La musica, la folla, l’entusiasmo: gli ingredienti sono gli stessi di sempre, eppure quello non fu un concerto qualunque. Perché allora Woodstock è diventato leggenda? Certamente per via delle stelle della storia della musica che calcarono quel palco. Su tutti Jimi Hendrix, che chiuse la tre giorni suonando quando il sole del lunedì era già alto: la sua versione di ‘Star Spangled Banner’, l’inno americano, resta uno dei momenti più alti della storia del rock. Una performance passata alla storia perché fu una forma di protesta contro la cosiddetta ‘gloria americana’ che l’inno rappresenta. Sul piano musicale, alcune delle performance leggendarie furono animate da artisti addirittura al primo disco come Joe Cocker e Santana, che trovarono in quel palco il trampolino di lancio per la loro straordinaria carriera. I Ten Years After di Alvin Lee conobbero proprio grazie a Woodstock il successo mondiale, Richie Havens entrò nel mito con un brano improvvisato, ‘Freedom’, un inno ancora oggi. I Grateful Dead si trovarono ad affrontare una performance funestata da problemi tecnici tanto da rifiutare di concedere i diritti per l’album e il film, Janis Joplin (morirà poco più di un anno dopo) stabilì il suo ruolo di mito del rock al femminile, Sly and The Family Stone erano all’apice della creatività. E poi Joan Baez incinta di sei mesi, Crosby, Stills, Nash & Young, i Creedence Clearwater Revival, The Band. La tre giorni di Woodstock ha segnato il punto più alto del sogno hippy che aveva il suo epicentro dalla parte opposta degli Stati Uniti, sulla West Coast.
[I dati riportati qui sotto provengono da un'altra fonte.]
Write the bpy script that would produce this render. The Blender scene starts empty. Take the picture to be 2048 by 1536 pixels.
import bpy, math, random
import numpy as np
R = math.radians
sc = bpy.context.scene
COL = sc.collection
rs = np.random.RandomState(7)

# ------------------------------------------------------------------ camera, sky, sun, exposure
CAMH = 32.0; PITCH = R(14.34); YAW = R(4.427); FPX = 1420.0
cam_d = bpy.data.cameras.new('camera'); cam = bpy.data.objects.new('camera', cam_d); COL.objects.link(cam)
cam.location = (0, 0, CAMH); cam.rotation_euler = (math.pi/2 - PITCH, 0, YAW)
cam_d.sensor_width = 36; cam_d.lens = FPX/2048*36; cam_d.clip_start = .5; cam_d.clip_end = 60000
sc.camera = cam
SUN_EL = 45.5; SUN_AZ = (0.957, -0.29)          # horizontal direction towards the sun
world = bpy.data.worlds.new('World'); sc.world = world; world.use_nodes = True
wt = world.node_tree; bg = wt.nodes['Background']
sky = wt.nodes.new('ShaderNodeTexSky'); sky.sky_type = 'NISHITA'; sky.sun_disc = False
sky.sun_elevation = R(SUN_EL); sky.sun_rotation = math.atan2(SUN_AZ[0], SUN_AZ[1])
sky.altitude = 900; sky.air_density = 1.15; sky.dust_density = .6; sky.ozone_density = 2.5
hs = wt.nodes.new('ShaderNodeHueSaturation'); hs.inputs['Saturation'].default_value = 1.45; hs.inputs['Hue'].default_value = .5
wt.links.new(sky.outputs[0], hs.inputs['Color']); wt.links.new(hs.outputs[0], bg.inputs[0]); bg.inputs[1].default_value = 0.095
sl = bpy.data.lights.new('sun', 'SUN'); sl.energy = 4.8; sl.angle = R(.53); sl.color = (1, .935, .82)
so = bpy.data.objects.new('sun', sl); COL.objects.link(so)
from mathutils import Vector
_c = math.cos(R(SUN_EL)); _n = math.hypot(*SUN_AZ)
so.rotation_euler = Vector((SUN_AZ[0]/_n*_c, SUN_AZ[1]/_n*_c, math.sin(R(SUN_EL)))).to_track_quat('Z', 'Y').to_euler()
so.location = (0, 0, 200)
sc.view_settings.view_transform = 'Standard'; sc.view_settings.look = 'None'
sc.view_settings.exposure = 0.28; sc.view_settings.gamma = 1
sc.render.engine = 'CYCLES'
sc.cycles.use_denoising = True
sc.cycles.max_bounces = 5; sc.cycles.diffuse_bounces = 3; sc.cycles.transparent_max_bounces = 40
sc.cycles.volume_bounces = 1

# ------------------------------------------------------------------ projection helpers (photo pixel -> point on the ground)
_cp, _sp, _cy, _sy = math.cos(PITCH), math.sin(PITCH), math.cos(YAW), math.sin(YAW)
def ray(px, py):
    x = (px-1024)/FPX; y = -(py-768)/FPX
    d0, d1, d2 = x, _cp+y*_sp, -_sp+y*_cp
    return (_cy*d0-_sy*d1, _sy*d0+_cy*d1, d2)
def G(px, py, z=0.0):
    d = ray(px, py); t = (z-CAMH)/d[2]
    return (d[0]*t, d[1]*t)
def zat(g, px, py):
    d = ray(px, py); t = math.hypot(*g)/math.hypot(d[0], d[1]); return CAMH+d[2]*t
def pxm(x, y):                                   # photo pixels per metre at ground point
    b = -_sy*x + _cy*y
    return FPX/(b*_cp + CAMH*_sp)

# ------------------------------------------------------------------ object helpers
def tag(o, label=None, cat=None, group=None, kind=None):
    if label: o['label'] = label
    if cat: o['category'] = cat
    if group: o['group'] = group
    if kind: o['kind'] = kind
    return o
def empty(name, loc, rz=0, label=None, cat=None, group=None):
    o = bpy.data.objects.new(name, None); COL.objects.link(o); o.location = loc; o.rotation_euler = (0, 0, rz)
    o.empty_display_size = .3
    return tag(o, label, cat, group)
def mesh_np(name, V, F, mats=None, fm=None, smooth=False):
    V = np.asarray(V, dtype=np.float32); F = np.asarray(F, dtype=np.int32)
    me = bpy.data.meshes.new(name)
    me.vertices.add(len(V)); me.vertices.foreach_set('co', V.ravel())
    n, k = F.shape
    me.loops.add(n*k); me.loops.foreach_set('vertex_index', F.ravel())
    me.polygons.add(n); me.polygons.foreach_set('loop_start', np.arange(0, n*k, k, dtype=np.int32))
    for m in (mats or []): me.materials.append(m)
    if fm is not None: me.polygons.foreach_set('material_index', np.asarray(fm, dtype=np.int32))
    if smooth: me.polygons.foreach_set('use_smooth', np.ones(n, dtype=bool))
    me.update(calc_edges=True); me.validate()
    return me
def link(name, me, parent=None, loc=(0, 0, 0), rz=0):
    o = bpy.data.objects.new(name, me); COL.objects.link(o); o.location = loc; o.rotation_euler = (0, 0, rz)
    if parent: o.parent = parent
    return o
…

Quando, al termine di tutto, smontato il palco e riposta anche l’ultima tiratissima chitarra oramai scordata, il pubblico decise di tornarsene oramai a casa, il campo di fieno di Max Yasgur – che da quel momento divenne il proprietario della fattoria più famosa al mondo - era tutta una distesa di cartacce e spazzatura. Il sogno di un mondo diverso, di pace e d’amore, era durato il tempo di un concerto. Chi ancora oggi si reca sui luoghi di Woodstock, riesce però ancora per un attimo a far parte di quel sogno visitando il museo li vicino, il Bethel Woods Center for the Arts, dove foto, oggetti e video raccontano quei momenti, in cui le più grandi stelle della musica brillarono forte, anche di giorno. Alcune erano destinate a spegnersi per sempre: come Janis Joplin. Come Jimi Hendrix, che morirà un anno dopo. Come quel sogno, affidato oramai solo alla storia e ai ricordi.
Nasce oggi
Mogol, pseudonimo di Giulio Rapetti, è nato il 17 agosto 1936 a Milano. È il più famoso autore italiano di testi di canzoni. Paroliere, produttore discografico e scrittore, nell’arco della sua carriera, costellata di successi e riconoscimenti, così come nel lungo e fortunato sodalizio artistico con Lucio Battisti, è stato autore di testi entrati nella storia della musica. Ha detto: “Poeta non è solo colui che sa comunicare profonde emozioni, ma anche chi è in grado di riceverle”.